Les parents de Nathan faisant partie d'une communauté de technos-résistants, ils avaient d'abord refusé tout cet attirail avant de céder – comme l'immensité des parents de leur époque – aux suppliques de leurs pré-adolescents si légitimement soucieux d'être "comme les copains" et de disposer eux-aussi de leur puce sous-cutanée. Nathan et son frère aîné disposaient donc de leur puce depuis leur entrée au lycée. Leur soeur qui venait d'entrer en quatrième n'aurait la sienne que dans 2 ans.

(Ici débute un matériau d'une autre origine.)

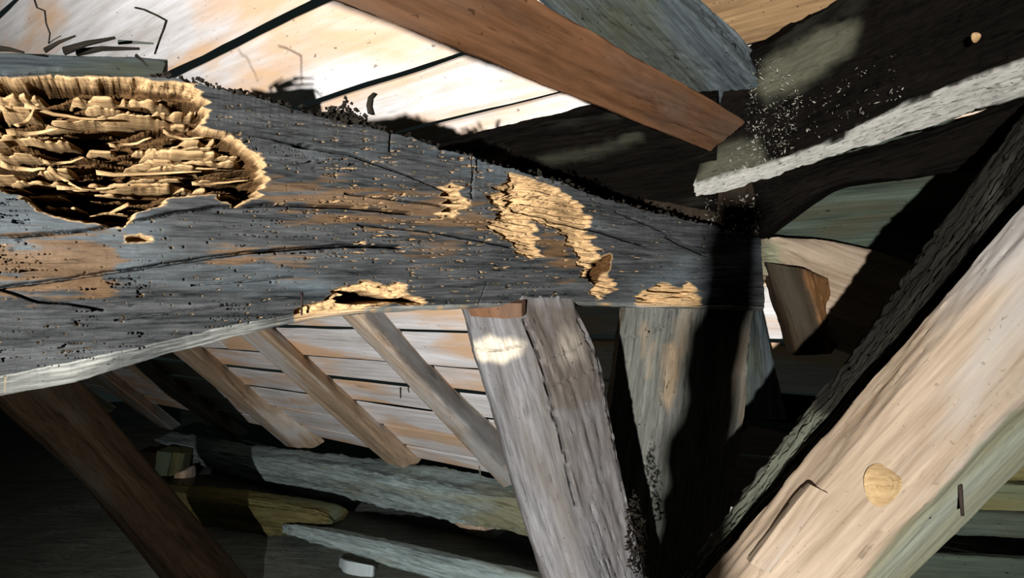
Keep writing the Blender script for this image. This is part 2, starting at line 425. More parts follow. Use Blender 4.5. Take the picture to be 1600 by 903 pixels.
ROT4 = [(994, 462), (1012, 446), (1036, 440), (1062, 452), (1076, 440), (1090, 460), (1090, 480), (1040, 484), (996, 480)]
dep = np.zeros_like(X); rot = np.zeros_like(X); stn = np.zeros_like(X)
# general surface relief along the grain
slope_y = (Y - 330) + (X - 500) * -0.02 + 60 * np.sin((X - 500) / 420) * 0.5
dep += 0.0035 * (fbm(X / 90, slope_y / 5, 41, 4) - .5) + 0.0025 * (fbm(X / 25, slope_y / 3, 43, 3) - .5) + 0.010 * (fbm(X / 220, Y / 120, 44, 2) - .5)
# big insect damaged cavity
m1 = poly_in(wX, wY, ROT1)
k1 = sm(0, 5, m1); inner = sm(0, 13, m1)
hX = X + 30 * (fbm(X / 60, Y / 9, 24, 3) - .5)
hY = Y + 12 * (fbm(X / 50, Y / 16, 25, 2, 0.45) - .5) + 0.03 * X
h1 = 0.55 * fbm(hX / 170 + 9.1, hY / 12 + 4.2, 51, 2, 0.45) + 0.45 * fbm(hX / 80, hY / 5.5, 53, 2, 0.4)
h1 = (0.35 + 0.65 * np.clip((h1 - 0.31) / 0.25, 0, 1.15)) * (0.05 + 0.95 * inner)
h1 = h1 + 0.07 * (fbm(X / 60, Y / 5, 60, 2) - .5)
tt = h1 * 8.0; ti = np.floor(tt); lev = (ti + sm(0.5, 1.0, tt - ti)) / 8.0
fine = 0.006 * (fbm(X / 70, Y / 3.2, 61, 3) - .5)
dep += k1 * (0.006 + fine + 0.09 * lev)
decay_shade = k1 * sm(0.10, 0.24, lev + 0.16 * (fbm(X / 50, Y / 8, 59, 3) - .5)) * 0.95      # brown decay, with recess shade painted into the deeper levels
rot = np.maximum(rot, sm(-3, 2, m1))
# fresh flaked patch to the right
m2 = poly_in(wX, wY, ROT2); k2 = sm(0, 3, m2)
lam = fbm((X + 0.3 * Y) / 55, (Y - 0.16 * X) / 3.6, 63, 2)
dep += k2 * (0.006 + 0.006 * sm(0.38, 0.62, lam) + 0.012 * sm(0.03, 0.0, np.abs(lam - .5)) * sm(.45, .6, fbm(X / 30, Y / 12, 65, 2)) + 0.004 * (fbm(X / 10, Y / 5, 64, 3) - .5))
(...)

Mais ils avaient tenu bon et réussi, jusqu'ici, à refuser l'intervention de micro-chirurgie et l'ajout d'électrodes neuronales. L'implantation de cette puce était régie par un certain nombre de règles de bio-éthique. Elle ne pouvait pas être installée sur des enfants de moins de 8 ans et l'installation devait se faire sur l'avant bras gauche pour les droitiers, et sur l'avant-bras droit pour les gauchers, laissant ainsi la possibilité à chacun selon ses dispositions génétiques de pouvoir "écrire" – ou plus exactement se servir du clavier – à même sa peau.
Nathan se présenta donc entièrement nu dans le sas de dénumérisation. Une sorte de scanner géant vertical le balaya verticalement, de haut en bas, puis de bas en haut. Une voix métallique lui demanda alors de se retourner, et le même balayage vertical reprit une deuxième fois. La puce installée dans l'avant-bras droit de Nathan fut détectée par le scanner et Nathan prié de se diriger vers une cabine d'examen "pour gauchers". Avant de pouvoir accéder à sa cabine il restait encore à Nathan à passer dans les toilettes pour pratiquer une analyse de ses selles afin de vérifier qu'il n'avait pas absorbé l'une de ces pilules circulant sous le manteau et permettant d'apprendre n'importe quelle langue vivante. Nathan put enfin pénétrer dans sa cabine individuelle d'examen. Elle était équipée d'un écran sur lequel s'affichaient les sujets, d'une chaise et d'un petit bureau d'écolier pourvu d'un écran tactile, bureau à la gauche duquel se trouvait fixé un long tube noir isolant équipé d'un dispositif de neutralisation du signal, dans lequel Nathan glissa son avant-bras droit. Un léger clic retentit, et Nathan sentit que son avant-bras était désormais immobilisé et qu'il ne pourrait le retirer qu'après avoir activé le bouton de "fin d'épreuve" sur la tablette qui lui faisait face. L'examen pouvait commencer.
Une fiction qui pourrait arriver bien plus vite que l’on ne pense. Mais bon, comme on arrête pas le progrès. Aujourd’hui, on révise bien le bac avec un smartphone.